Statement
Meta maps such as Google Earth offer seemingly endless databases filled with 3D geometry that represent and mimic physical reality. Collecting digital models from these landscapes allows me to distort and amalgamate known structures, composing propositional objects that reference existing buildings, but treat those recognizable edifices as sculpture.
Moving between digital and physical manifestations, I unmoor my architectural subjects from their pragmatic limitations. Denying concrete reality, this practice extracts and investigates embedded histories, metaphoric potentials, and mystical substance contained within the structures. In Arrested Ascent (2011), the inverted steeple and buttresses of a protestant sanctuary afford the impression of a ship hull and keel, revealing a historical connection that the church room is traditionally seen as a ship, as is evident in the English word “nave” and the Norwegian “skip”.

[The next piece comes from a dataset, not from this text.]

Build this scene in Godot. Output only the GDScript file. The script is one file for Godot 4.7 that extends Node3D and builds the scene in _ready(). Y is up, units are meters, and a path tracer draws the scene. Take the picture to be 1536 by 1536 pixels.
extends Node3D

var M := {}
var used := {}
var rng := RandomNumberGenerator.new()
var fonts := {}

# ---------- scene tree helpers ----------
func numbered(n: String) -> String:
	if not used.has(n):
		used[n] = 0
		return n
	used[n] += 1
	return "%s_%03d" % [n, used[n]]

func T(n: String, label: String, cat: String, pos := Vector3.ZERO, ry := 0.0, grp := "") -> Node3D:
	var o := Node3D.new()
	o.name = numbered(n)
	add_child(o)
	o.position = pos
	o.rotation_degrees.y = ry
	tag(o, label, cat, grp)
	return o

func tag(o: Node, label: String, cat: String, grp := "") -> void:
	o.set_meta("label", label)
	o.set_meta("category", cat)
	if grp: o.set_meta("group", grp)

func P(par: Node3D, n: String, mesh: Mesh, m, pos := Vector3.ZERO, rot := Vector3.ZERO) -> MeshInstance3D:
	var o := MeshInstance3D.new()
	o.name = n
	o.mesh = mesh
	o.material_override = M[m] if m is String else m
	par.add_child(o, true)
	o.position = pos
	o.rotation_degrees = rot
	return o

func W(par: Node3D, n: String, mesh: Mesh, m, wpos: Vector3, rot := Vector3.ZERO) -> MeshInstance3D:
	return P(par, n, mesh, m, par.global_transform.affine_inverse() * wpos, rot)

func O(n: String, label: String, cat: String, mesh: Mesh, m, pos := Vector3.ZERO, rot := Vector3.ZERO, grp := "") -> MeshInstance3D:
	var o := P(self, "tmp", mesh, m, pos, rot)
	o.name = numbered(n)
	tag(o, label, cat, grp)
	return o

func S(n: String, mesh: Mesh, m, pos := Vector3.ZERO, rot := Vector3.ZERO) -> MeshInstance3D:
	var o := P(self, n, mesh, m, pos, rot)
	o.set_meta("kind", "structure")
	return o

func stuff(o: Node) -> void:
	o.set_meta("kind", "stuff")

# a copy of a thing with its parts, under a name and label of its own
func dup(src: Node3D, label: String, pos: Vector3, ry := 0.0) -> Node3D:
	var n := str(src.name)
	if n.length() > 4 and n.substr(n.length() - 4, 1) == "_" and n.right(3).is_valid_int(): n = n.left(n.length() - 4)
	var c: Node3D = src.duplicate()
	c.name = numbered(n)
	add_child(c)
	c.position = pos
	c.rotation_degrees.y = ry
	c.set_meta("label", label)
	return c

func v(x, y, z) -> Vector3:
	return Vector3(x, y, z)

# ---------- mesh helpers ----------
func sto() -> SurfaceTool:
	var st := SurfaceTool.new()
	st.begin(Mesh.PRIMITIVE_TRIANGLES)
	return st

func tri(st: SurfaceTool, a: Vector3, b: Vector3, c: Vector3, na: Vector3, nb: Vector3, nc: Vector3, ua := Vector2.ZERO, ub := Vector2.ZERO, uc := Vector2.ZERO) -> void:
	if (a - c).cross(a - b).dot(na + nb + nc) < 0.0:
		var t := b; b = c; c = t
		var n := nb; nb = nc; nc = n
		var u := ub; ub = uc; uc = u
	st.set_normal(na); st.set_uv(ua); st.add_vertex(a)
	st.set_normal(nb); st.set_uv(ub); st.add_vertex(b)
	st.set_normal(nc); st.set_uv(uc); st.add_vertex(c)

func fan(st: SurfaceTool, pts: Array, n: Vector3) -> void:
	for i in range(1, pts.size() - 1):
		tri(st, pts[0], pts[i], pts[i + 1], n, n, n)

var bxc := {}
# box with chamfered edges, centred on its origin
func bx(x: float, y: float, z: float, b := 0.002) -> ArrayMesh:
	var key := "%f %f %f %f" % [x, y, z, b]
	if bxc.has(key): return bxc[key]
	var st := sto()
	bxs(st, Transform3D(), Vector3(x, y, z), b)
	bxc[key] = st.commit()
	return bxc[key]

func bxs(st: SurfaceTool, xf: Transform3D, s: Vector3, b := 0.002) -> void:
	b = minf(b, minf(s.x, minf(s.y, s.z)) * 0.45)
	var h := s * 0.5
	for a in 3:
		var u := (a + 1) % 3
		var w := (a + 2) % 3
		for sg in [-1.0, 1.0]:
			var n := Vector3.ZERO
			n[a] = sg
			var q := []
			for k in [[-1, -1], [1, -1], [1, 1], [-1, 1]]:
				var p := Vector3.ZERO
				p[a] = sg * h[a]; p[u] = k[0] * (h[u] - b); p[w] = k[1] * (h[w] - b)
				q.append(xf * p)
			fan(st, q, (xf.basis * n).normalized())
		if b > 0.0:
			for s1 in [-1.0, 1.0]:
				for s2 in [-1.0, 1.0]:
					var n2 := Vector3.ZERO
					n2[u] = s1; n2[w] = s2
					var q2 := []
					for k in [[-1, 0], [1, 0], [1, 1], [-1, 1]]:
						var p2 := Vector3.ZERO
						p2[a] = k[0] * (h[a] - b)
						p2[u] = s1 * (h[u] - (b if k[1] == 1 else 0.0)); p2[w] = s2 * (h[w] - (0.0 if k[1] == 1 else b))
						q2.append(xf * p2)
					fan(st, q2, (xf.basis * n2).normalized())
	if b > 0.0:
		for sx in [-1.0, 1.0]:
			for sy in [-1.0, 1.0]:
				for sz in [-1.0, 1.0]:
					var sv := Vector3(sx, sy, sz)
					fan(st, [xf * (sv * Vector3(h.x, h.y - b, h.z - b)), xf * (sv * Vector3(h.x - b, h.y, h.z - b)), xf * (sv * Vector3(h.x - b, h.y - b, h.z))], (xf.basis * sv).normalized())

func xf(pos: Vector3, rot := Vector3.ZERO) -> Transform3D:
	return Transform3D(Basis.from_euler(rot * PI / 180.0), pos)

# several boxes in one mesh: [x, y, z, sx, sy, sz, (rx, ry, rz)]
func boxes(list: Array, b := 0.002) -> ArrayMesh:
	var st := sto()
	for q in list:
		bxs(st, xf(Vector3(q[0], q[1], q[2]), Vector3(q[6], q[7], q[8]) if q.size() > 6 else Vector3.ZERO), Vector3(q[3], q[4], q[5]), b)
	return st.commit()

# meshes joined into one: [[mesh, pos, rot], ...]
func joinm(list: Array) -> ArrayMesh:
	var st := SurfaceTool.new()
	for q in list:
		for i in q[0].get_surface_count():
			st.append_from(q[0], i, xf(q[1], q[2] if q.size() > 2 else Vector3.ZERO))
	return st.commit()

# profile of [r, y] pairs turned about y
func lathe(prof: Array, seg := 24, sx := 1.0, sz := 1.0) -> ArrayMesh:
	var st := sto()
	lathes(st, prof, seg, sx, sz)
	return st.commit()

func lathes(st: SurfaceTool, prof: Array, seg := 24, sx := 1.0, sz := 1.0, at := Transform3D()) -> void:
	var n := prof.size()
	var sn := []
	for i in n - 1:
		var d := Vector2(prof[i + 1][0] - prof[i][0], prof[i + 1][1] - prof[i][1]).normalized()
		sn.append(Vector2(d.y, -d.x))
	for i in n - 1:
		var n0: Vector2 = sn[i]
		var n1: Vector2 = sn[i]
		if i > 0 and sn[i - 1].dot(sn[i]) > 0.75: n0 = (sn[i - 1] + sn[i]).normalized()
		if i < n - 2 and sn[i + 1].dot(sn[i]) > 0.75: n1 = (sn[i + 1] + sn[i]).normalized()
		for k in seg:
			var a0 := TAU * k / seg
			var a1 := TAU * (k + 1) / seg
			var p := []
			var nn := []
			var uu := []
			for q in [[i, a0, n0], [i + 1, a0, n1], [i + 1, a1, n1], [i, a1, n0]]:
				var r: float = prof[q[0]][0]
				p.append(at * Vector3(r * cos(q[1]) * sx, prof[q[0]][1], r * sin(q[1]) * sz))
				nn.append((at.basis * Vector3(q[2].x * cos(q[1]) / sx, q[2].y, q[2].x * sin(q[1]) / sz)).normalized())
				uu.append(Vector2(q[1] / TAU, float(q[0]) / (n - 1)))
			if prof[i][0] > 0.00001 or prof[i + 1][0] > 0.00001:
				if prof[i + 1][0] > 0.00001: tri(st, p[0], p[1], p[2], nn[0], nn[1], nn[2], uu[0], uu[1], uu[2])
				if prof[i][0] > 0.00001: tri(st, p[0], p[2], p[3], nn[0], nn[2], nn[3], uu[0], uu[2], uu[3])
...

The works present conflations of several different figures of authority, socio-religious contexts, and often, irresolvable dualities. Within them references to conventional belief systems and sovereign structures are presented without the anchor of a literal context or ground plane and thus convey a world without clear direction, gravity or polar North. Faith and technology emerge as both vessels for hope and a means of control. Many of these gestures address humankind’s relentless if often confused desire toward transcendence and immortality, and express a romantic longing for new frontiers of consciousness.